Sucede además que a estas alturas, cuando pienso en afinar
mis sentidos y ejercitar mi memoria para dar nombre a todos esos vecinos que
cantan y se mueven a mi alrededor o que adornan con sus flores o sus texturas
mi camino, me siento tan agobiado que me parece totalmente imposible alcanzar
esa clase de conocimiento que el naturalista parece haber incorporado a sí
mismo como parte de su ser; que no se encuentre canto de pájaro que él no pueda
dejar de reconocer, flor, insecto, animalillo, que no conozca; que no haya costumbre
de aves, hábitos de roedores, anfibios que escapen a la observación, me abruma.
Me abruma por contraste con mi ignorancia. Es la
ignorancia del amante que desearía conocer cada centímetro cuadrado de la piel
de su amada, cada rincón de su alma, pero que habituado a un amor más genérico,
aunque intenso, no repara en exceso en los mil y un detalles y se entrega por
completo a la melodía que le viene de ella sin reparar en que lo que da vida a
la melodía es el conjunto de los violines, las violas, el trombón o los
timbales. Dicen, y parece cierto, que se disfruta más de la música cuando uno
distingue perfectamente cada uno de los sonidos particulares que componen una
obra, y lo que yo me digo al caso es que probablemente lo único que sucede es
que uno todavía está en fase de aprendizaje. Eso y que por otra parte la
multiplicidad de la realidad en que vivimos es tan grande, atendemos a tantos
frentes, tantas lecturas, tantos conocimientos que nos falta tiempo y capacidad
para profundizar en alguna de esas realidades.

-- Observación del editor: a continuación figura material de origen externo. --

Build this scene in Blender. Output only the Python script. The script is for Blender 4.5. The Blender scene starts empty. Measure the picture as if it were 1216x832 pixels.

De entre las capacidades de uno, el interés que los
asuntos concretos nos suscitan, las disposiciones naturales que uno tiene, los
deseos, un día puede brotar la necesidad imperiosa de cruzar un océano para
escuchar el canto del ruiseñor, otro caminar miles de kilómetros para llegar a
alguna Meca o, sin moverte de tu pueblo, como fue el caso de Kant, dedicarse a
desentrañar preguntas como las que ocuparon toda su vida intelectual: ¿qué
puedo conocer?, ¿qué debo hacer?, ¿qué puedo
esperar? Lo que no parece posible es que se pueda dar todo a la vez, bien que
no sea el caso de Burroughs que, como se dice en la introducción del libro es cierto que era
capaz de vivir emboscado en soledad, pero también disfrutaba de irse de
acampada con el presidente Roosevelt, podía debatir sobre teología con Ralph
Waldo Emerson o emborracharse con Oscar Wilde, discutir sobre el progreso con
Henry Ford y sobre poesía con Thomas Carlyle. No es fácil encontrar personas
con sensibilidad y saberes tales como para integrar en su amor a la naturaleza
tantos y tantos conocimientos.
Y además están las paradojas. Burroughs cruzó el Atlántico
y trajinó un mes para escuchar al ruiseñor, sin conseguirlo, mientras nosotros
en casa tenemos que ponernos tapones de cera en los oídos cada primavera cuando
el ruiseñor se instala en las ramas de los árboles de nuestra parcela porque en
caso contrario pasaríamos la primavera sin pegar ojo.